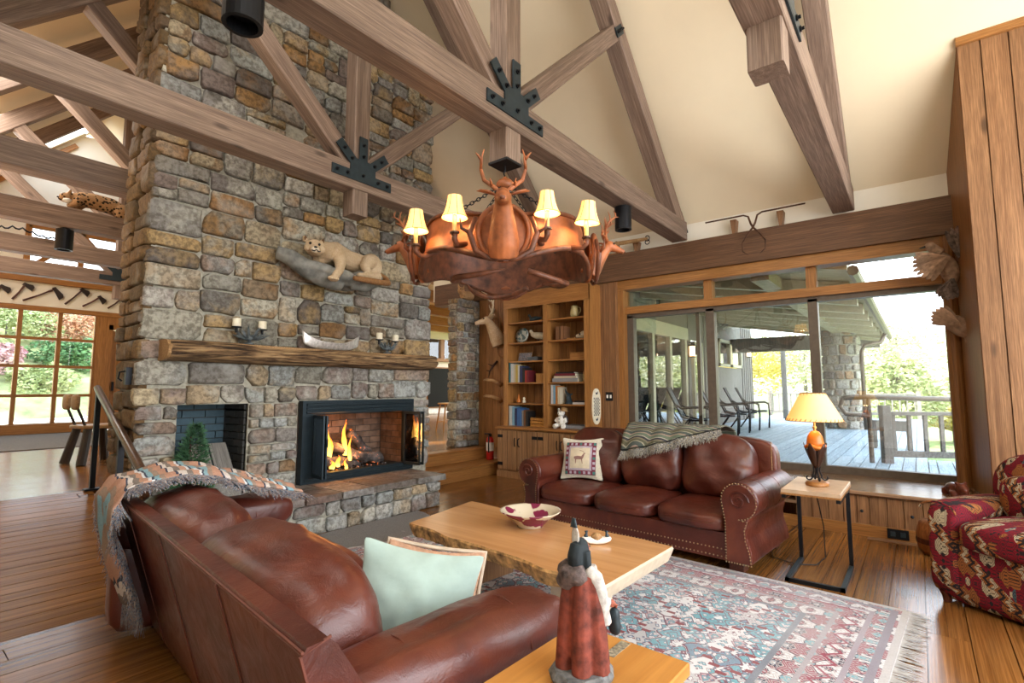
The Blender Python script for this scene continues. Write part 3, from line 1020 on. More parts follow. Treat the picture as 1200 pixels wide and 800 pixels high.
# firewood niche lined with painted brick
def brick_face(parent, O, du, dn, L, z0, z1, mat, r, bw=0.2, bh=0.068):
    k, z = 0, z0
    while z < z1 - 0.02:
        u = -bw / 2 if k % 2 else 0.0
        while u < L - 0.01:
            a, b = max(u, 0), min(u + bw, L)
            if b - a > 0.03:
                hw, hh = (b - a) / 2 - 0.004, min(bh, z1 - z) / 2 - 0.004
                obj('brick', MB().box(-hw, hw, -0.012, 0.012, -hh, hh), mat, parent, frame(V(O) + V(du) * ((a + b) / 2) + Z_ * (z + bh / 2), du, dn, (0, 0, 1)), world=True)
            u += bw
        z += bh
        k += 1


M_['brick_blue'] = plain('slate_blue_brick', (0.045, 0.085, 0.11), 0.7, rand=0.15, bmp=0.3)
M_['brick_dark'] = plain('sooty_brick', (0.05, 0.05, 0.047), 0.8, rand=0.3, bmp=0.3)
M_['brick_fire'] = plain('fire_brick', (0.17, 0.105, 0.07), 0.85, rand=0.25, bmp=0.3, noise_amt=0.4, nscale=9)
obj('niche_lining', MB().box(1.6, 2.3, 5.42, 5.5, 0.3, 1.2).box(2.26, 2.30, 4.95, 5.5, 0.3, 1.2).box(1.62, 1.67, 4.95, 5.5, 0.3, 1.2), M_['brick_dark'], fire, world=True)
brick_face(fire, (1.67, 5.41, 0.345), (1, 0, 0), (0, 1, 0), 0.59, 0, 0.8, M_['brick_blue'], r)
brick_face(fire, (2.255, 4.97, 0.345), (0, 1, 0), (-1, 0, 0), 0.44, 0, 0.8, M_['brick_dark'], r)
obj('firebox_lining', MB().box(2.75, 4.2, 5.46, 5.5, 0.3, 1.2).box(2.72, 2.77, 4.95, 5.5, 0.3, 1.2).box(4.18, 4.23, 4.95, 5.5, 0.3, 1.2), M_['brick_dark'], fire, world=True)
brick_face(fire, (2.8, 5.45, 0.40), (1, 0, 0), (0, 1, 0), 1.36, 0, 0.66, M_['brick_fire'], r, 0.22, 0.075)
brick_face(fire, (4.175, 5.0, 0.40), (0, 1, 0), (-1, 0, 0), 0.44, 0, 0.66, M_['brick_fire'], r, 0.22, 0.075)

# mantel log with deep bark
def bark_mat():
    m, nt, b = new_mat('mantel_bark')
    co = coords(nt, (2.6, 34, 34), rand=False)
    n = noise_t(nt, co, 1.0, 5, 0.62, 0.8)
    col = ramp(nt, n, [(0.36, (0.035, 0.022, 0.015)), (0.46, (0.16, 0.095, 0.05)), (0.57, (0.38, 0.24, 0.12)), (0.72, (0.52, 0.37, 0.21))])
    setp(nt, b, col, 0.8, spec=0.2)
    bump(nt, b, n, 1.0, 0.05)
    return m


M_['bark'] = bark_mat()
M_['cut_end'] = wood('cut_log_end', (0.33, 0.18, 0.07), (0.48, 0.29, 0.13), 0.6, (6, 6, 6), amt=0.02)
mant = thing('mantel_log', 'long split log mantel shelf with rough bark along the stone chimney', 'mantel', T(1.52, 4.93, 1.53))


def mantel(u, v):
    x = u * 2.9
    a = math.pi * (-0.5 + 1.0 * v)
    wob = 0.012 * math.sin(x * 5) + 0.012 * mnoise.noise((x * 3, v * 9, 0.3)) + 0.02 * mnoise.noise((x * 1.2, v * 26, 4))
    return (x, -0.02 - (0.24 + wob) * math.cos(a) ** 0.55 if math.cos(a) > 0 else -0.02, 0.085 + 0.085 * math.sin(a) * 1.05 + wob * 0.4)


mb = MB().grid(120, 26, mantel)
mb.f = [f[::-1] for f in mb.f]
obj('bark_face', mb, M_['bark'], mant, smooth=True)
obj('end_grain', MB().prism([(-mantel(0, i / 10)[1], mantel(0, i / 10)[2]) for i in range(11)], -0.02, 0.004, frame((0, 0, 0), (0, -1, 0), (1, 0, 0), (0, 0, 1))), M_['cut_end'], mant)
obj('top_face', MB().box(0, 2.9, -0.2, 0.0, 0.05, 0.165), M_['cut_end'], mant)

# hearth
hearth = thing('hearth', 'raised stone hearth with slate cap slabs below the fireplace', 'hearth', T(2.8, 4.6, 0))
obj('mortar_core', MB().box(1.3, 4.08, 4.30, 4.94, 0, 0.29), M_['mortar'], hearth, world=True)
rr = random.Random(5)
hr = []
parts_of((1.3, 4.1, 0.0, 0.275), rr, 0.42, 0.2, hr)
for q in hr:
    stone(hearth, q, V((0, 4.30, 0)), X_, Z_, -Y_, M_['stone_grey'], rr, depth=0.045)
for q in parts_of((0.0, 0.62, 0.0, 0.275), rr, 0.4, 0.2):
    stone(hearth, q, V((4.08, 4.30, 0)), Y_, Z_, X_, M_['stone_grey'], rr, depth=0.04)
x = 1.3
M_['slate'] = stone_mat('slate_slab', [(0.16, 0.15, 0.14), (0.19, 0.13, 0.11), (0.22, 0.21, 0.20), (0.17, 0.14, 0.12)], scale=4)
while x < 4.14:
    w = min(rr.uniform(0.28, 0.62), 4.16 - x)
    if 4.16 - x - w < 0.2:
        w = 4.16 - x
    yo = 4.235 + rr.uniform(-0.02, 0.02)
    for (y0, y1) in ((yo, 4.6 + rr.uniform(-0.08, 0.08)),):
        hw = w / 2 - 0.007
        yc = [(-hw, yo), (hw * 0.2, yo - 0.012), (hw, yo + rr.uniform(-0.01, 0.015)), (hw, y1 - 0.01), (-hw, y1 - 0.01)]
        sl = MB()
        vs = [(a, b - 4.6, 0) for a, b in yc] + [(a * 0.985, (b - 4.6) * 0.99, 0.06) for a, b in yc]
        sl.add(vs, [(i, (i + 1) % 5, (i + 1) % 5 + 5, i + 5) for i in range(5)] + [(4, 3, 2, 1, 0), (5, 6, 7, 8, 9)])
        obj('slab', sl, M_['slate'], hearth, T(x + w / 2, 4.6, 0.285), world=True)
        hw2 = hw
        obj('slab', MB().cbox(-hw2, hw2, y1 + 0.006 - 4.6, 0.335, 0, 0.058, 0.006), M_['slate'], hearth, T(x + w / 2, 4.6, 0.285), world=True)
    x += w

# steel insert with folding glass doors
ins = thing('fireplace_insert', 'dark steel fireplace insert with open folding glass doors', 'fireplace insert', T(3.475, 4.86, 0.345))
fr = MB()
fr.box(-0.72, 0.72, -0.02, 0.06, 0.69, 0.83).box(-0.72, -0.60, -0.02, 0.06, 0, 0.69).box(0.60, 0.72, -0.02, 0.06, 0, 0.69).box(-0.60, 0.60, -0.02, 0.06, 0, 0.085)
obj('frame', fr, M_['insert'], ins)
for i in range(3):
    obj('louver', MB().cbox(-0.68, 0.68, -0.035, -0.018, 0.70 + i * 0.038, 0.728 + i * 0.038, 0.006), M_['insert'], ins)
obj('bottom_louver', MB().cbox(-0.68, 0.68, -0.03, -0.018, 0.02, 0.06, 0.006), M_['insert'], ins)


def leaf(p0, p1):
    M = along((p0[0], p0[1], 0), (p1[0], p1[1], 0))
    L = math.dist(p0, p1)
    d = obj('door', MB().box(0, L, -0.008, 0.008, 0.07, 0.10).box(0, L, -0.008, 0.008, 0.655, 0.685).box(0, 0.022, -0.008, 0.008, 0.10, 0.655).box(L - 0.022, L, -0.008, 0.008, 0.10, 0.655), M_['insert'], ins, M)
    obj('door_pane', MB().box(0.022, L - 0.022, -0.002, 0.002, 0.10, 0.655), M_['glass_lit'], d)


leaf((-0.60, -0.03), (-0.64, -0.28))
leaf((-0.57, -0.03), (-0.605, -0.28))
leaf((0.60, -0.03), (0.655, -0.28))
leaf((0.565, -0.03), (0.60, -0.28))
obj('handle', MB().cyl((-0.605, -0.29, 0.38), (-0.605, -0.29, 0.46), 0.007), M_['black'], ins)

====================

Output exactly the span of lines from the top of the listing through the line holding "0.44, 0, 0.66, M_['brick_fire'], r, 0.22, 0.075)", and leave every picture out.

The Blender Python script for this scene continues. Write part 3, from line 1020 on. More parts follow. Treat the picture as 1200 pixels wide and 800 pixels high.
# firewood niche lined with painted brick
def brick_face(parent, O, du, dn, L, z0, z1, mat, r, bw=0.2, bh=0.068):
    k, z = 0, z0
    while z < z1 - 0.02:
        u = -bw / 2 if k % 2 else 0.0
        while u < L - 0.01:
            a, b = max(u, 0), min(u + bw, L)
            if b - a > 0.03:
                hw, hh = (b - a) / 2 - 0.004, min(bh, z1 - z) / 2 - 0.004
                obj('brick', MB().box(-hw, hw, -0.012, 0.012, -hh, hh), mat, parent, frame(V(O) + V(du) * ((a + b) / 2) + Z_ * (z + bh / 2), du, dn, (0, 0, 1)), world=True)
            u += bw
        z += bh
        k += 1


M_['brick_blue'] = plain('slate_blue_brick', (0.045, 0.085, 0.11), 0.7, rand=0.15, bmp=0.3)
M_['brick_dark'] = plain('sooty_brick', (0.05, 0.05, 0.047), 0.8, rand=0.3, bmp=0.3)
M_['brick_fire'] = plain('fire_brick', (0.17, 0.105, 0.07), 0.85, rand=0.25, bmp=0.3, noise_amt=0.4, nscale=9)
obj('niche_lining', MB().box(1.6, 2.3, 5.42, 5.5, 0.3, 1.2).box(2.26, 2.30, 4.95, 5.5, 0.3, 1.2).box(1.62, 1.67, 4.95, 5.5, 0.3, 1.2), M_['brick_dark'], fire, world=True)
brick_face(fire, (1.67, 5.41, 0.345), (1, 0, 0), (0, 1, 0), 0.59, 0, 0.8, M_['brick_blue'], r)
brick_face(fire, (2.255, 4.97, 0.345), (0, 1, 0), (-1, 0, 0), 0.44, 0, 0.8, M_['brick_dark'], r)
obj('firebox_lining', MB().box(2.75, 4.2, 5.46, 5.5, 0.3, 1.2).box(2.72, 2.77, 4.95, 5.5, 0.3, 1.2).box(4.18, 4.23, 4.95, 5.5, 0.3, 1.2), M_['brick_dark'], fire, world=True)
brick_face(fire, (2.8, 5.45, 0.40), (1, 0, 0), (0, 1, 0), 1.36, 0, 0.66, M_['brick_fire'], r, 0.22, 0.075)
brick_face(fire, (4.175, 5.0, 0.40), (0, 1, 0), (-1, 0, 0), 0.44, 0, 0.66, M_['brick_fire'], r, 0.22, 0.075)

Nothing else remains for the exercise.